[lbo-talk] School Debate: Central Focus

Tahir Wood twood at uwc.ac.za
Sun Feb 19 23:52:23 PST 2012



>>> <lbo-talk-request at lbo-talk.org> 2/17/2012 4:14 pm >>>
From: "Carrol Cox" <cbcox at ilstu.edu> Subject: Re: [lbo-talk] School Debate: Central Focus

And of course for the left, there is only one kind of power, only one conceivable form or source of Power: Working People organized to resist. And there is a very accurate measure of that power: The number of people who take to the Street to March. In my lifetime, the high point of working-class power was November 15, 1969, when in our tens and hundreds of thousands we gathered in Washngton, D.C and San Francisco (and there is evidence tha by doing so we may have stopped a nuclar war.) As of now, teachers do not exist as a collective entity; we cannot know whether they will ever exist as a collective entity (whether as resistance fighters or as an efficient army of imperialism). But if you want better schools; if you want schools that make room for creativity (it is absurd of course to think schooling can actively develop creativity), then there is only ONE central issue for you, because there is only one (potential) force that can defend such 'values:' Teachers. So yes, the only issue, the ONLY issue (in the Debate over Schools) that makes sense for leftists: Higher Pay for Teachers.

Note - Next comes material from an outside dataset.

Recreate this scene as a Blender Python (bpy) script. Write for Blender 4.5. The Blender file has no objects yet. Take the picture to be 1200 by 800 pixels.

T: Well, this is the central part of your argument that I disagree with and which you have now restated at greater length. Let me just summarise my objections and then maybe we should just leave it at that:

1. Teachers as a (relatively) well paid collective entity would not necessarily act as a component of working class power; they might very well act as most 'professions' do, that is, promote their own tribal identity. So while I am all for higher wages (who isn't?) that does not imply the power relations that you posit here. Neither 'imperialist' nor revolutionary, but just existing in a carved out, relatively comfortable niche. This possibility seems unknown to you.

2. I'm not sure of the logic that leads from higher pay to creativity, but I think it is dubious. Higher pay (and other benefits such as scholarships for teachers) can in fact attract many less-than-dedicated mediocrities into a profession, especially a profession that does not require very onerous training and qualifications.

3. I never agree with the sort of argument that says we should simply be doing something (anything) to change power relations — I will ignore the dramatic reference to nuclear war right now — I think one has to have an idea about what you are trying to create. That means taking into account things like the broader context (capitalism generally) and, very importantly, unintended consequences. Your argument about everyone here being into the question of power, and always looking for an opportunity to engage with it, sounds to me like the old saying that if all you have is a hammer then everything is going to look like a nail to you. But to me education is a deeply ideological phenomenon that will not be changed for the better by banging on one aspect of it in isolation from the others. I have always felt that curriculum and community engagement with it is the most important question in education.

4. But one more point on power relations: The imperialist/working people resistance divide that you use is inadequate. It is very misleading to posit only two forces in society in this way. Teachers are simply not proletarians in the same way as sweatshop workers are or as bricklayers are. There are important distinctions in modern capitalist division of labour that create all sorts of patterns of relative privilege and deprivation, not to mention nuances of identification. To be against 'imperialism' does not mean that you are revolutionary in an anti-capitalist sense. You might be an Iranian bazaar merchant or an African despot or an Indian IT entrepreneur. I think one should be very careful not to use 'imperialism' as a proxy for 'capitalism'. Personally I only use imperialism nowadays when issues of national chauvinism and the arrogance of developed nations is at stake. The deeper problem obscured by such phenomena is capitalism.

Which for me is at the heart of the school debate; the capitalist nature of our education. So no I can't agree that raising teachers' salaries will make a difference to that. It's a bit too much like Mao's 'principal contradiction'.